Although shadowed by General Motors and Ford Motor Company in terms of production numbers, Chrysler played no small part in feeding the musclecar frenzy. In fact, the perennial underdog status of the Dodge and Plymouth divisions which persists to this day was present in full measure during the ’60s. The Pentastar’s marketing and engineering gurus found interesting ways to level the playing field with their dominating competitors then, and that same dark horse spirit is still seen today in models like the Viper, PT Cruiser, and Prowler.

Chrysler was fully ready to play the horsepower game when the raucous decade dawned. The Max Wedge engines and the 426 Hemi that came online in 1964 proved that Chrysler understood horsepower and its implications as a production car seller. Similarly spicy, yet less rowdy, small-blocks like the 273, 318, and 383 were also waiting to be tapped.

Indeed, no one could question Chrysler’s musclecar potential in the early and mid-’60s. But while the beef was in the barn, so to speak, styling was downright Victorian by the contemporary standards. By the ’67 model year, Ford and GM had made considerable gains in shedding the stodgy, boxy styling still clinging to much of the automotive industry, what with such models as the Mustang and Shelby fastbacks, Corvettes, Cobras, Camaros, and Firebirds. Chrysler, on the other hand, hung onto the edgy-and-chrome thing with seeming passion. Granted, the Dodge Charger and Plymouth Barracuda showed signs of a new era dawning, but popular models like the Dart, Coronet, Belvedere, and GTX exuded a suburban white-bread persona that, frankly, seemed disparate with the youth movement. And it was the youth that sat squarely in the sights of The Big Three automakers.

Chrysler started to get its act together with the ’68 model year. The Dart GTS hit the showroom for the first time—presenting buyers with a big bark for a little budget. With its standard 340 engine, the Dart GTS packed a serious punch. For a few bucks more you could opt for the 383, which turned that punch into a profound wallop. Changes were also afoot on the B-Body front. The already popular Charger received yet another design change, as did the Coronet, and the R/T versions of these two models—coupled with the midyear introduction of the Coronet-based Super Bee—presented Dodge with a stable of fresh, exciting, and honest-to-goodness groundpounders.

Hot cars all, but they needed a common thread. That’s when the marketing department stepped in. Taking a cue, no doubt, from the infamous hipsters Martin, Davis, Sinatra, Lawford, and Bishop—affectionately called the Rat Pack—Dodge planners decided that their cadre of hot cars fit the good times, bad boy image of the original Packers quite well. With a reverent nod to the Vegas crew, Dodge fired up the coals and branded its A- and B-Body screamers the Scat Pack.

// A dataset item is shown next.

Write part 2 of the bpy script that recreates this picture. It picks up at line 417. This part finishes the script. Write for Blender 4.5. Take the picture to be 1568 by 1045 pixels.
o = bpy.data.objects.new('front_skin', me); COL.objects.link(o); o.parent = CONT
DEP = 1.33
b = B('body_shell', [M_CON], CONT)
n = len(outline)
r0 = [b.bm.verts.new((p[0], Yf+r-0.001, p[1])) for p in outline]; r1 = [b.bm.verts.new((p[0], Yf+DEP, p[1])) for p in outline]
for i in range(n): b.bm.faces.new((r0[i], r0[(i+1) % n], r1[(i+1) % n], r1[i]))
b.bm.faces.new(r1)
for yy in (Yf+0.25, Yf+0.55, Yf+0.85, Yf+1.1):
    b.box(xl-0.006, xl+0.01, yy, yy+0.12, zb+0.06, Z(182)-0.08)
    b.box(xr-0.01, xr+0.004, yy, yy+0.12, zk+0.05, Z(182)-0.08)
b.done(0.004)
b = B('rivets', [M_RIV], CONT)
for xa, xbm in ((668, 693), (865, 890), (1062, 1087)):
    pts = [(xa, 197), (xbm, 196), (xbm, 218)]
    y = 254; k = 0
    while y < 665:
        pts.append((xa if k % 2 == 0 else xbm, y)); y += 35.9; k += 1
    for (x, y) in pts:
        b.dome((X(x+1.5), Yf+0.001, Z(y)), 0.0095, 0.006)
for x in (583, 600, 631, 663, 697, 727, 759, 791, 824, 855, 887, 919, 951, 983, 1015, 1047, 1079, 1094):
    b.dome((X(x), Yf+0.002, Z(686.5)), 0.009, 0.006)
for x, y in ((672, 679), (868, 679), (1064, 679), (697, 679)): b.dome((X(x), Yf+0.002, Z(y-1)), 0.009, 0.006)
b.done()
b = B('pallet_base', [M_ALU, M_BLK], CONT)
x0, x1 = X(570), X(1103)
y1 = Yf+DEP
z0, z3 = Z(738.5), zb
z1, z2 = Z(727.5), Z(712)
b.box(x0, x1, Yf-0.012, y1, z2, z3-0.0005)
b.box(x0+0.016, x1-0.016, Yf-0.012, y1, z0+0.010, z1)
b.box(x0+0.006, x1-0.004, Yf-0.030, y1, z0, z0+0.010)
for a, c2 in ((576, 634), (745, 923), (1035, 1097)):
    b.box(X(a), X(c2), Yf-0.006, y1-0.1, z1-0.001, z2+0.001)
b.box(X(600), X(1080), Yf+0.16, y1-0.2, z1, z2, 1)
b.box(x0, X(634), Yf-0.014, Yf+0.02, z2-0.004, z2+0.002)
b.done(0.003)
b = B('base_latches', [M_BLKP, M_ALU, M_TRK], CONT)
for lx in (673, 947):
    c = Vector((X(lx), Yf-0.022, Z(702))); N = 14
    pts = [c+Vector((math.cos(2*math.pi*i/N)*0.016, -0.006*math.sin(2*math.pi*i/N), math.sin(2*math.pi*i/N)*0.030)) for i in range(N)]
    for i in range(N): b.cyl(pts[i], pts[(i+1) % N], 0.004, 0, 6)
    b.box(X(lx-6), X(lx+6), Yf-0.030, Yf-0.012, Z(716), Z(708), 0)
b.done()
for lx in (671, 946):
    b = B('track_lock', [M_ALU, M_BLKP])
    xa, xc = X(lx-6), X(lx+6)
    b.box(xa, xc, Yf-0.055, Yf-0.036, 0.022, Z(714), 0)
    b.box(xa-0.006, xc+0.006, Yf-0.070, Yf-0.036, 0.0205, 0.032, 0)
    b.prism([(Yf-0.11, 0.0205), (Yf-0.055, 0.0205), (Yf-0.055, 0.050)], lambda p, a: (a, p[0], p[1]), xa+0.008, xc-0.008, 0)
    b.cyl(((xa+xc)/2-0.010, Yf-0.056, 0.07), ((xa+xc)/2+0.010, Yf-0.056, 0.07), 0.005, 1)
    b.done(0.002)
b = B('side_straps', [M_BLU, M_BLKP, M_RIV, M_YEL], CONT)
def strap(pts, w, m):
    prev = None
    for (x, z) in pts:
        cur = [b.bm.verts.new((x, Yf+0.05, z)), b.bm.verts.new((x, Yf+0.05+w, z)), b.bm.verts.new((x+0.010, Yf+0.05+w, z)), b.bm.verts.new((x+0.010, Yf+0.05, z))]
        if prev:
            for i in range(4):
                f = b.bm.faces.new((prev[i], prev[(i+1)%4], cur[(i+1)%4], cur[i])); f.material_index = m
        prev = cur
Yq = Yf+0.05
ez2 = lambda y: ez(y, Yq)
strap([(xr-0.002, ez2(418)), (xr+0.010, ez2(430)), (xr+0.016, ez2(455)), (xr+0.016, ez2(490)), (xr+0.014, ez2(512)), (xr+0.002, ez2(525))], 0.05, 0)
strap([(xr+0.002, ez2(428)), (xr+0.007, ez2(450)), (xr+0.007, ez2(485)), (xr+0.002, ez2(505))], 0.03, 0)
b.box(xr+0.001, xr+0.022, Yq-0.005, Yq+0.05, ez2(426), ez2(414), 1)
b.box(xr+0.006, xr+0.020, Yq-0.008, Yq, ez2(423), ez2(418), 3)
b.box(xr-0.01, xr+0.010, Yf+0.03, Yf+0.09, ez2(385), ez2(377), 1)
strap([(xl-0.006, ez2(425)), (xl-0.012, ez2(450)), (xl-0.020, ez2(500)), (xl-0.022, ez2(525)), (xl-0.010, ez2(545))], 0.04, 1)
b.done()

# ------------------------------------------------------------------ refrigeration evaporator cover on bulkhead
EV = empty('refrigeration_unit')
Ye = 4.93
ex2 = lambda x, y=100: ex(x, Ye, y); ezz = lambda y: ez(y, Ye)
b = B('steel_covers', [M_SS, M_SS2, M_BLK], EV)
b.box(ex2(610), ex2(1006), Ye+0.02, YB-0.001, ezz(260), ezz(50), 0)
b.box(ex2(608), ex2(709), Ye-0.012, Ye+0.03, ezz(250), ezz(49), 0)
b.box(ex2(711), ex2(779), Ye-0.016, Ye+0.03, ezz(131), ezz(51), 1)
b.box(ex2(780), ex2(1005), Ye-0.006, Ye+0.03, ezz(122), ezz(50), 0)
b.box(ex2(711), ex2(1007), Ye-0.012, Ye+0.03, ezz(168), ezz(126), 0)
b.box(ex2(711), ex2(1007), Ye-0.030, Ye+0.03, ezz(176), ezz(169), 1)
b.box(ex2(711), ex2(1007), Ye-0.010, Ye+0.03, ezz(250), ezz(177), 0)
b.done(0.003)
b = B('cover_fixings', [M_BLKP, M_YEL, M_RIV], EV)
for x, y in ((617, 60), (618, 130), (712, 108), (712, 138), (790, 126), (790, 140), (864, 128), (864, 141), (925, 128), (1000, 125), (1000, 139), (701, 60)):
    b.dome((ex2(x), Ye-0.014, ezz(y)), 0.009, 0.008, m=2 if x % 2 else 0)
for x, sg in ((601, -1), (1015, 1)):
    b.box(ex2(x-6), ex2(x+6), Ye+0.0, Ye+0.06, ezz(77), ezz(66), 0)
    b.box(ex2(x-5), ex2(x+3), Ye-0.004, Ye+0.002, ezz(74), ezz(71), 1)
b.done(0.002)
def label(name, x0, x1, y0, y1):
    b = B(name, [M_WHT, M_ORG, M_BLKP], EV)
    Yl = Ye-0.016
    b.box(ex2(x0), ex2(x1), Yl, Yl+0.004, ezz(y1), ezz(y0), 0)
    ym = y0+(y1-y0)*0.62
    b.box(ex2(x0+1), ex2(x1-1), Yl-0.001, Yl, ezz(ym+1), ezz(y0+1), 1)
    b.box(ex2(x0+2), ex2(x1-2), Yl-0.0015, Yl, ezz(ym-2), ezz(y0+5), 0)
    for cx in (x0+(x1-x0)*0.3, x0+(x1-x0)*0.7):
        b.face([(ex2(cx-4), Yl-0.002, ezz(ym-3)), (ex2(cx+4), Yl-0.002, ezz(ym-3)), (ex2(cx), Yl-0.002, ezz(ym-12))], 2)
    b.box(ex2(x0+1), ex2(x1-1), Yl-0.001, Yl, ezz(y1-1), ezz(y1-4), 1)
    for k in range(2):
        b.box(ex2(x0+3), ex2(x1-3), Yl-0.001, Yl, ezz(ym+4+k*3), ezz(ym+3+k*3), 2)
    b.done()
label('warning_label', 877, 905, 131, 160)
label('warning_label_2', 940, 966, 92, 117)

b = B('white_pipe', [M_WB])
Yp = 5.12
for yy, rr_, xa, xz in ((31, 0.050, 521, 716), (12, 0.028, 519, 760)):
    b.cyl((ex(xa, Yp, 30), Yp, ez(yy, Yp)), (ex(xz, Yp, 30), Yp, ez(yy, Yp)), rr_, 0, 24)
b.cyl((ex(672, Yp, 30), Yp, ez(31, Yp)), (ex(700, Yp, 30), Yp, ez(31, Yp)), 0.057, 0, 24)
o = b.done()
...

Like all good branding efforts, the Scat Pack program required an image to hold it all together. A rascally bumblebee replete with a crash helmet, goggles, and racing tires fit the bill nicely. And to make the marketing scheme more than a paper tiger, all cars pinned to the Scat Pack program received tangible dual bumblebee stripes in back (defying the traditional industry trend to run racing stripes the length of the car body).

In reality, the Scat Pack thing was strictly a promotional tool. The Super Bee did adopt the Scat Pack mascot as a tailstripe decal inset and a decklid emblem, but other than that, no specific Scat Pack references made it to the production cars. From 1968 until the marketing program ended with the 1971 model year, only print ads, brochures, a national Scat Pack club, and various promotional devices such as decals, jackets, patches, lapel pins, and the like heralded the Dodge musclecars as a specific group.

Nevertheless, the program worked, and worked well. Plymouth tried to pull off something of the same thing when it debuted the Rapid Transit System with the ’70 model year, but the Scat Pack mold had already been broken. The fact that the term is still remembered and bantered around in Mopar circles over 30 years later testifies to the success of the most unique branding effort in automotive history.